True to their acid-house roots, the Charlatans borrow riffs from several Seventies polyester-boogie standards on Some Friendly. Burgess claims "The Only One I Know" grew out of umpteen listens to Donna Summer's Greatest Hits. However, the song's guitar "wah" and percolating beat probably scream Isaac Hayes' "Shaft" to most of us. While the majority of the album's retrorhythms are undeniably funky, we can only hope the band is joking with the cheesy Sanford and Son-theme groove that it came up with for "Believe You Me."

Even though it borrows heavily in spirit from vintage R&B as well as psychedelic numbers, the band avoids outright sampling. Instead, the Charlatans duplicate their favorite riffs themselves, mucking them up enough so they're not instantly recognizable. But Burgess downplays the band's revivalist streak. "Up until two years ago, I refused to listen to anything before 1980," he notes. "It meant nothing to me. If I ever thought the Charlatans were a sort of a Sixties or Seventies revivalist band, I'd pack it in right now. I consider our music to be quite Nineties."

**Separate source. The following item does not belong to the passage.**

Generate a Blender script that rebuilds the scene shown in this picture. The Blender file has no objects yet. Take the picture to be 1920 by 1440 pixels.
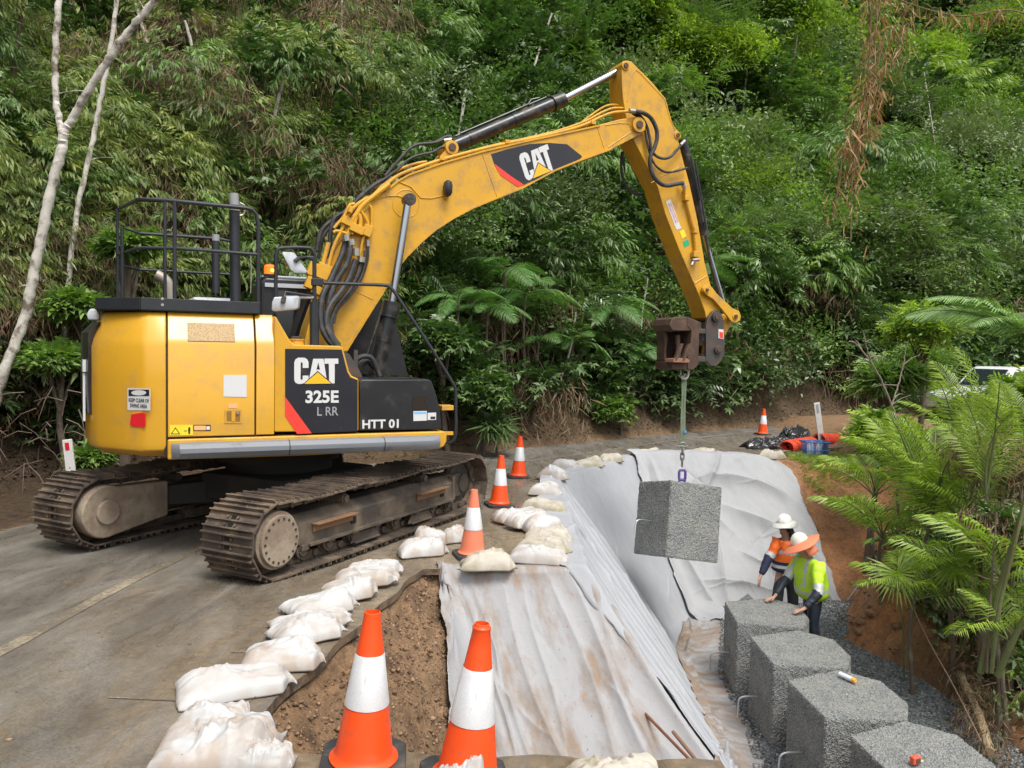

Whether Burgess likes to admit it or not, in many ways the Charlatans are a throwback to a more free-spirited rock 'n' roll era. This is especially true of the druggy image the band's cultivated--an anathema in these zero-tolerance times. At its gigs, the band's trademark routine has it taking the stage to the strains of "Aquarius" while cherry-scented fog is pumped into the audience. This opium-den concert atmosphere, combined with the consciousness-altering effect of songs like "109 pt2," have some people suggesting that the band hasn't quite outgrown its acid-house days. But Burgess is too smart to put a juicy rumor like that to rest.

"I like people to think what they want to think," he says coyly. "I'm too intelligent to need to take drugs to write music. But I'm not going to say, `Yes, we do' or `No, we don't.' That's up to you to believe. Maybe some people will get a better buzz out of listening to our music while on acid. But that's their prerogative."

The Charlatans UK will perform at Club Rio in Tempe on Wednesday, February 13. Showtime is 8:30 p.m.

"I was too young to be a part of punk-rock, but I wasn't about to miss out on house."

Burgess claims "The Only One I Know" grew out of umpteen listens to Donna Summer's Greatest Hits.